Work to do ▸ Reproduce nothing but the lines from the one with "Build this scene" through the one with "return lerp(lerp(q[0], q[1], s), lerp(q[3], q[2], s), t)", exactly and with both ends. Omit pictures.

[Records from a dataset]
════════════════════

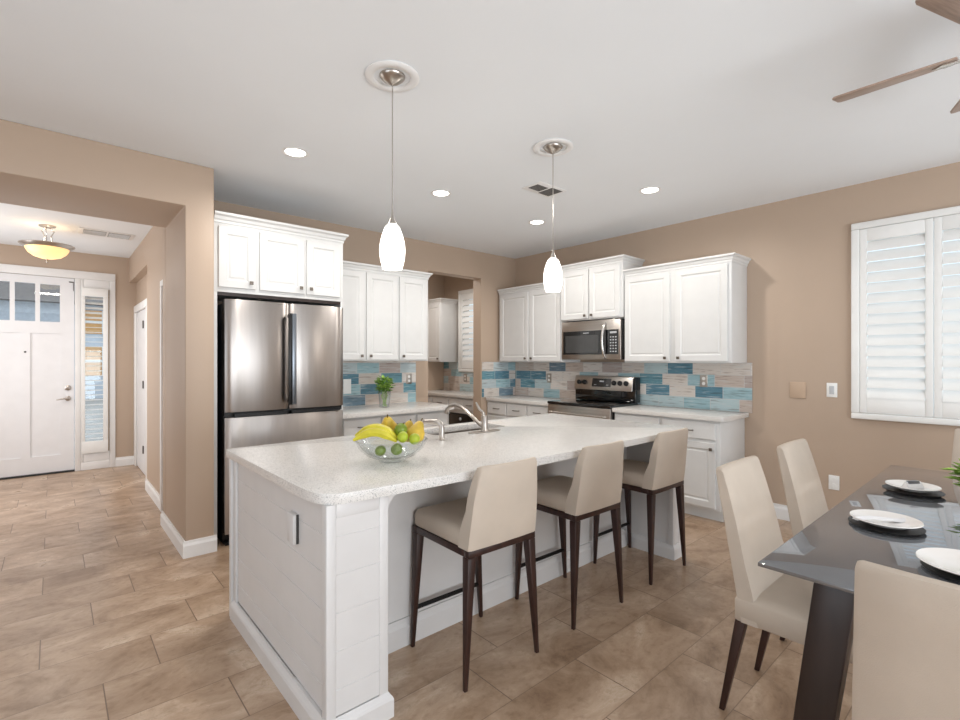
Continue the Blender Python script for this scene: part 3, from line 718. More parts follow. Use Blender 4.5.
# the body has to leave room for the sink: a recess is cut in it
body = [c for c in bpy.data.objects if c.parent == t and c.name.startswith('body')][0]
bm = bmesh.new(); bm.to_mesh(body.data); bm.free()
nb = MB().box(IX0 + 0.022, 1.79, 2.02, 2.79, 0, HB).box(1.79, 2.49, 2.02, 2.47, 0, HB).box(1.79, 2.49, 2.47, 2.79, 0, 0.62).box(2.49, 3.30, 2.02, 2.79, 0, HB)
me = bpy.data.meshes.new('body'); nb.bm.to_mesh(me); me.materials.append(M['island_paint']); body.data = me
st = thing('sink', 'undermount steel sink in the island top behind the faucet', 'sink', (0, 0, 0))
rr = lambda i, z: [(x, y, z) for x, y in round_rect(SINK[0] + i, SINK[1] - i, SINK[2] + i, SINK[3] - i, (0.04,) * 4, 5)]
sm(MB().loft([rr(-0.012, CT - CTH - 0.002), rr(0.002, CT - CTH - 0.002), rr(0.004, 0.70), rr(0.03, 0.68)], caps=False).build('basin', 'steel_brushed', st))
MB().prism([(x, y) for x, y in round_rect(SINK[0] + 0.03, SINK[1] - 0.03, SINK[2] + 0.03, SINK[3] - 0.03, (0.03,) * 4, 5)], 'z', 0.676, 0.681).build('basin_floor', 'steel_brushed', st)

# outlet on the island end
t = thing('electrical_outlet', 'white raised outlet cover on the shiplap end of the island', 'outlet', (IX0 + 0.0105, 1.96, 0.70), RZB)
MB().box(-0.036, 0.036, -0.022, 0.0, -0.058, 0.058).build('cover', 'island_paint', t, bevel=0.004)
MB().box(0.0362, 0.0375, -0.010, 0.0, -0.058, 0.058).build('gasket', 'slot_dark', t)

# faucets
t = thing('kitchen_faucet', 'brushed nickel gooseneck faucet with lever handle behind the fruit bowl', 'faucet', (2.15, 2.405, CT))
sm(MB().prism([(0.13 * math.cos(a) if abs(math.cos(a)) > 0.97 else 0.105 * math.copysign(1, math.cos(a)) + 0.025 * math.cos(a), 0.028 * math.sin(a)) for a in [2 * PI * k / 32 for k in range(32)]], 'z', 0.0005, 0.007).build('deck_plate', 'nickel', t))
sm(MB().lathe([(0.026, 0.007), (0.026, 0.012), (0.0225, 0.016), (0.0215, 0.10), (0.017, 0.108), (0.001, 0.11)], 24).build('faucet_body', 'nickel', t))
spts = [(0, 0.0, 0.030), (-0.005, 0.04, 0.045), (-0.008, 0.11, 0.088), (-0.006, 0.19, 0.128), (-0.003, 0.25, 0.150), (0, 0.31, 0.158), (0, 0.37, 0.145), (0, 0.405, 0.118), (0, 0.415, 0.088)]
sm(MB().tube(spts, [0.012, 0.012, 0.012, 0.012, 0.012, 0.0125, 0.0135, 0.015, 0.015], 14).build('spout', 'nickel', t))
sm(MB().tube([(0, 0.005, 0.105), (0, 0.012, 0.125), (0.0, 0.05, 0.145), (0, 0.085, 0.188)], [0.011, 0.009, 0.008, 0.007], 10).build('lever_handle', 'chrome', t))
t = thing('filter_faucet', 'small nickel side faucet with square bend between the bowl and the sink', 'faucet', (1.742, 2.33, CT))
sm(MB().lathe([(0.02, 0.0005), (0.02, 0.006), (0.012, 0.01), (0.001, 0.011)], 20).build('base', 'nickel', t))
sm(MB().tube([(0, 0, 0.008), (0, 0, 0.075), (-0.003, 0.006, 0.092), (-0.012, 0.022, 0.103), (-0.022, 0.045, 0.106), (-0.05, 0.11, 0.102)], 0.0165, 14).build('spout', 'nickel', t))

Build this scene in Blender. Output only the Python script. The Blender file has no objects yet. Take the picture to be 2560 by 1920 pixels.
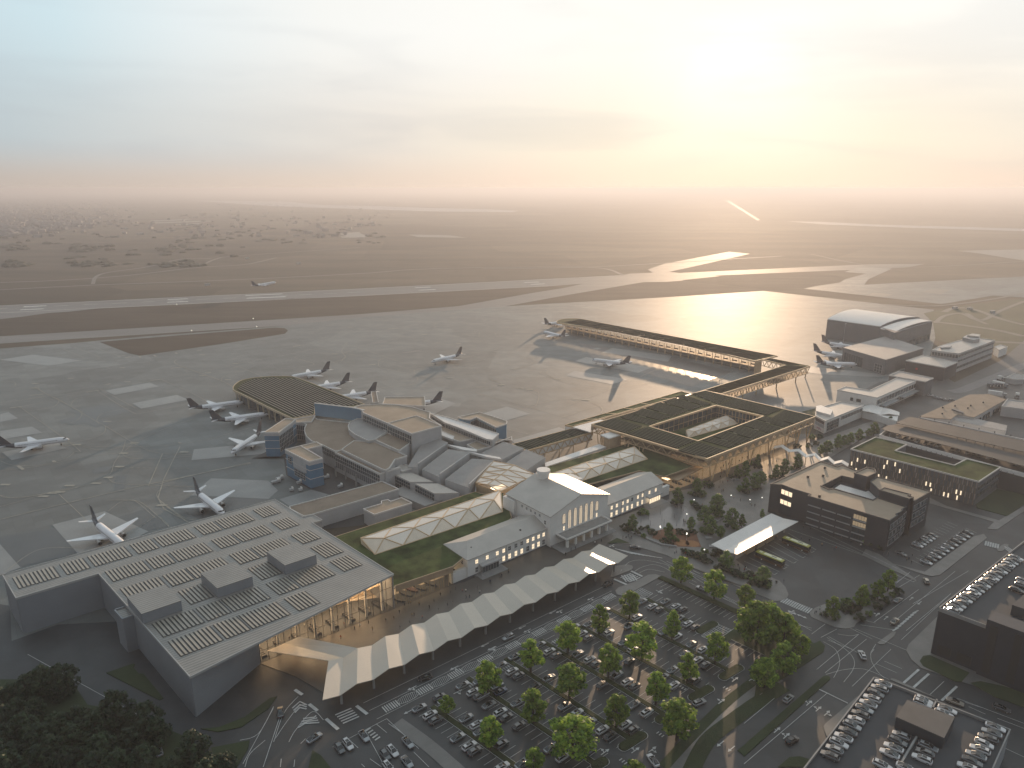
import bpy, bmesh, math, random
from mathutils import Vector, Matrix
random.seed(7)
SC = bpy.context.scene
COL = SC.collection
R = math.radians
# ------------------------------------------------------------------ camera (survey values read off the photograph)
F_PX, YH, CAM_H = 1750.0, 470.0, 152.0
PITCH = math.atan((960 - YH) / F_PX)
CP, SP = math.cos(PITCH), math.sin(PITCH)
cam_d = bpy.data.cameras.new('camera'); cam = bpy.data.objects.new('camera', cam_d); COL.objects.link(cam)
cam.location = (0, 0, CAM_H); cam.rotation_euler = (math.pi/2 - PITCH, 0, 0)
cam_d.sensor_width = 36; cam_d.lens = F_PX/2560*36; cam_d.clip_end = 120000; cam_d.clip_start = 1
SC.camera = cam
FR = dict(Z=(0,0,1.15732), A=(0,1220,.42194), B=(600,1220,.42194), C=(1200,1220,.42194), D=(1860,1220,.42194), E=(0,760,.32543),
 F=(560,880,.27726), G=(1040,880,.27726), H=(1400,760,.32543), I=(1860,740,.33751), J=(0,440,.40687), K=(800,440,.40687),
 L=(1660,440,.40687), M=(1000,1700,.13562), N=(400,1140,.14467), O=(640,1420,.18083), P=(1040,1320,.18083), Q=(1320,1160,.18083),
 R=(1640,1040,.18083), S=(1440,1400,.22604), T=(2000,1640,.25316), U=(2240,1320,.22906), V=(1940,1140,.18083), Y=(2200,860,.16275), B2=(1700,1300,.16275), X=(0,0,1))
def W(fr, x, y, z=0.0):
    """survey point: where the sight line through a photo point meets height z"""
    o = FR[fr]; u = o[0]+x*o[2]; v = o[1]+y*o[2]
    a = (u-1280)/F_PX; b = -(v-960)/F_PX
    d = (a, CP+b*SP, -SP+b*CP); t = (z-CAM_H)/d[2]
    return Vector((d[0]*t, d[1]*t, z))
def PL(fr, s, z=0.0):
    """string 'x,y x,y ...' in one frame (a token may carry its own frame, e.g. K:10,20)"""
    out = []
    for tok in s.split():
        f = fr
        if ':' in tok: f, tok = tok.split(':')
        x, y = tok.split(','); out.append(W(f, float(x), float(y), z))
    return out
def v2(p): return Vector((p[0], p[1], 0))
def lerp(a, b, t): return a+(b-a)*t
def bil(q, s, t):      # bilinear point in a quad a,b,c,d (s along a->b, t along a->d)
    return lerp(lerp(q[0], q[1], s), lerp(q[3], q[2], s), t)
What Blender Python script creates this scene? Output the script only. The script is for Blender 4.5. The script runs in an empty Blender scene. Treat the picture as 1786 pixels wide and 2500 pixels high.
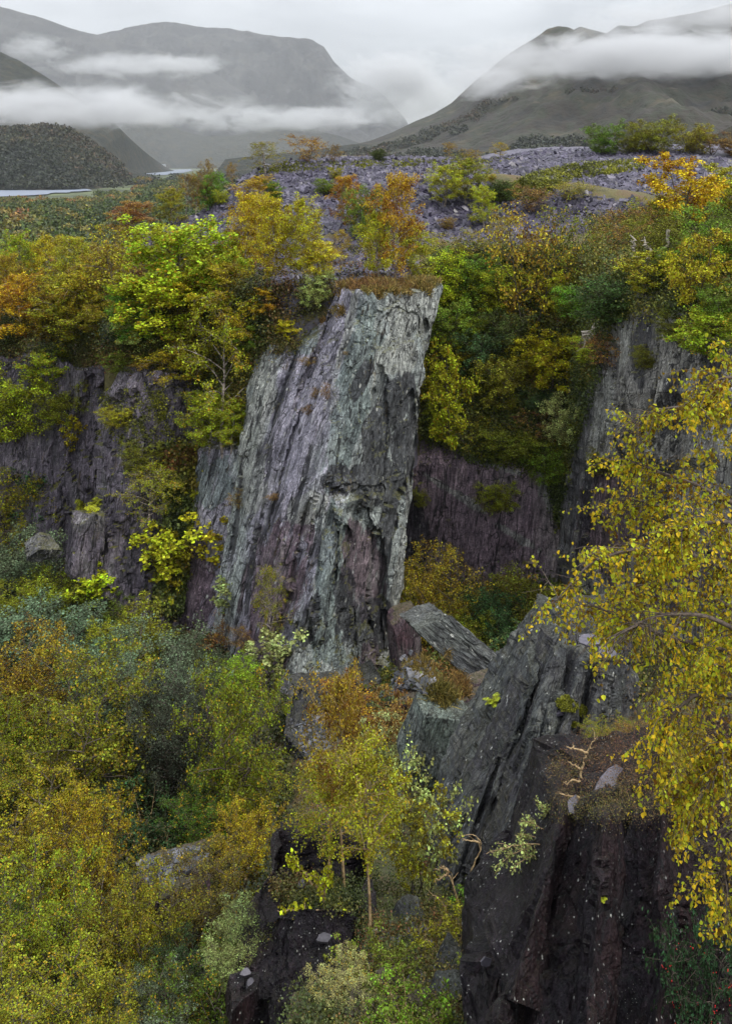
import bpy, math, random
import numpy as np
from mathutils import Vector, Matrix
from mathutils.bvhtree import BVHTree

# ------------------------------------------------------------------ camera, sky, sun, exposure
F, CX, V0 = 2310.0, 893.0, 380.0           # focal length, optical axis and horizon in photo pixels (1786 x 2500)
scene = bpy.context.scene
col = scene.collection
cam_d = bpy.data.cameras.new('camera')
cam = bpy.data.objects.new('camera', cam_d); col.objects.link(cam)
cam.location = (0, 0, 0); cam.rotation_euler = (math.radians(90), 0, 0)
cam_d.sensor_fit = 'VERTICAL'; cam_d.sensor_height = 36.0
cam_d.lens = 36.0 * F / 2500.0
cam_d.shift_y = -(1250.0 - V0) / 2500.0
cam_d.clip_start = 0.1; cam_d.clip_end = 30000
scene.camera = cam

SUN_EL, SUN_AZ = math.radians(52), math.radians(128)     # azimuth clockwise from +Y (view direction)
world = bpy.data.worlds.new('World'); scene.world = world; world.use_nodes = True
wt = world.node_tree; wt.nodes.clear()
def N(t, ty, **kw):
    n = t.nodes.new(ty)
    for k, v in kw.items(): setattr(n, k, v)
    return n
sky = N(wt, 'ShaderNodeTexSky', sky_type='NISHITA'); sky.sun_disc = False
sky.sun_elevation = SUN_EL; sky.sun_rotation = SUN_AZ
tc = N(wt, 'ShaderNodeTexCoord')
mp = N(wt, 'ShaderNodeMapping'); mp.inputs['Scale'].default_value = (1.6, 1.6, 5.0)
nz = N(wt, 'ShaderNodeTexNoise'); nz.inputs['Scale'].default_value = 1.7; nz.inputs['Detail'].default_value = 7; nz.inputs['Roughness'].default_value = 0.55
nz.inputs['Distortion'].default_value = 0.4
rp = N(wt, 'ShaderNodeValToRGB')
rp.color_ramp.elements[0].position = 0.36; rp.color_ramp.elements[0].color = (3.6, 3.72, 3.9, 1)
rp.color_ramp.elements[1].position = 0.60; rp.color_ramp.elements[1].color = (5.55, 5.7, 5.9, 1)
mx = N(wt, 'ShaderNodeMixRGB'); mx.inputs[0].default_value = 0.9
bg = N(wt, 'ShaderNodeBackground'); bg.inputs['Strength'].default_value = 0.1
wo = N(wt, 'ShaderNodeOutputWorld')
L = wt.links.new
L(tc.outputs['Generated'], mp.inputs['Vector']); L(mp.outputs[0], nz.inputs['Vector']); L(nz.outputs[0], rp.inputs[0])
sx_ = N(wt, 'ShaderNodeSeparateXYZ'); L(tc.outputs['Generated'], sx_.inputs[0])
el_ = N(wt, 'ShaderNodeMapRange'); L(sx_.outputs[2], el_.inputs[0]); el_.inputs['From Min'].default_value = 0.12; el_.inputs['From Max'].default_value = 0.9; el_.inputs['To Min'].default_value = 1.0; el_.inputs['To Max'].default_value = 3.0
zm = N(wt, 'ShaderNodeVectorMath', operation='SCALE'); L(rp.outputs[0], zm.inputs[0]); L(el_.outputs[0], zm.inputs['Scale'])
L(sky.outputs[0], mx.inputs[1]); L(zm.outputs[0], mx.inputs[2]); L(mx.outputs[0], bg.inputs['Color']); L(bg.outputs[0], wo.inputs['Surface'])

sun_d = bpy.data.lights.new('sun', 'SUN'); sun_d.energy = 1.5; sun_d.angle = math.radians(10); sun_d.color = (1.0, 0.95, 0.87)
sun = bpy.data.objects.new('sun', sun_d); col.objects.link(sun)
sd = Vector((math.sin(SUN_AZ) * math.cos(SUN_EL), math.cos(SUN_AZ) * math.cos(SUN_EL), math.sin(SUN_EL)))
sun.rotation_euler = sd.to_track_quat('Z', 'Y').to_euler()
vs = scene.view_settings
vs.view_transform = 'Standard'; vs.look = 'None'; vs.exposure = 0.75; vs.gamma = 1.0; vs.use_curve_mapping = False
cy = scene.cycles
cy.use_adaptive_sampling = True; cy.adaptive_threshold = 0.01
cy.max_bounces = 5; cy.diffuse_bounces = 2; cy.glossy_bounces = 2; cy.transmission_bounces = 3; cy.transparent_max_bounces = 6
cy.volume_bounces = 1; cy.volume_step_rate = 1.0; cy.volume_max_steps = 256
cy.use_denoising = True
cy.caustics_reflective = False; cy.caustics_refractive = False

def P(u, v, Y):
    """The world point seen at photo pixel (u, v) at distance Y along the view axis."""
    return np.array([(u - CX) / F * Y, Y, -(v - V0) / F * Y])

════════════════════

Solution to the problem ▸
Build this scene in Blender. Output only the Python script. The Blender file has no objects yet. Take the picture to be 2560 by 1920 pixels.
import bpy, bmesh, math, random
from mathutils import Vector, Matrix
random.seed(7)
SC = bpy.context.scene
COL = SC.collection
R = math.radians
# ------------------------------------------------------------------ camera (survey values read off the photograph)
F_PX, YH, CAM_H = 1750.0, 470.0, 152.0
PITCH = math.atan((960 - YH) / F_PX)
CP, SP = math.cos(PITCH), math.sin(PITCH)
cam_d = bpy.data.cameras.new('camera'); cam = bpy.data.objects.new('camera', cam_d); COL.objects.link(cam)
cam.location = (0, 0, CAM_H); cam.rotation_euler = (math.pi/2 - PITCH, 0, 0)
cam_d.sensor_width = 36; cam_d.lens = F_PX/2560*36; cam_d.clip_end = 120000; cam_d.clip_start = 1
SC.camera = cam
FR = dict(Z=(0,0,1.15732), A=(0,1220,.42194), B=(600,1220,.42194), C=(1200,1220,.42194), D=(1860,1220,.42194), E=(0,760,.32543),
 F=(560,880,.27726), G=(1040,880,.27726), H=(1400,760,.32543), I=(1860,740,.33751), J=(0,440,.40687), K=(800,440,.40687),
 L=(1660,440,.40687), M=(1000,1700,.13562), N=(400,1140,.14467), O=(640,1420,.18083), P=(1040,1320,.18083), Q=(1320,1160,.18083),
 R=(1640,1040,.18083), S=(1440,1400,.22604), T=(2000,1640,.25316), U=(2240,1320,.22906), V=(1940,1140,.18083), Y=(2200,860,.16275), B2=(1700,1300,.16275), X=(0,0,1))
def W(fr, x, y, z=0.0):
    """survey point: where the sight line through a photo point meets height z"""
    o = FR[fr]; u = o[0]+x*o[2]; v = o[1]+y*o[2]
    a = (u-1280)/F_PX; b = -(v-960)/F_PX
    d = (a, CP+b*SP, -SP+b*CP); t = (z-CAM_H)/d[2]
    return Vector((d[0]*t, d[1]*t, z))
def PL(fr, s, z=0.0):
    """string 'x,y x,y ...' in one frame (a token may carry its own frame, e.g. K:10,20)"""
    out = []
    for tok in s.split():
        f = fr
        if ':' in tok: f, tok = tok.split(':')
        x, y = tok.split(','); out.append(W(f, float(x), float(y), z))
    return out
def v2(p): return Vector((p[0], p[1], 0))
def lerp(a, b, t): return a+(b-a)*t
def bil(q, s, t):      # bilinear point in a quad a,b,c,d (s along a->b, t along a->d)
    return lerp(lerp(q[0], q[1], s), lerp(q[3], q[2], s), t)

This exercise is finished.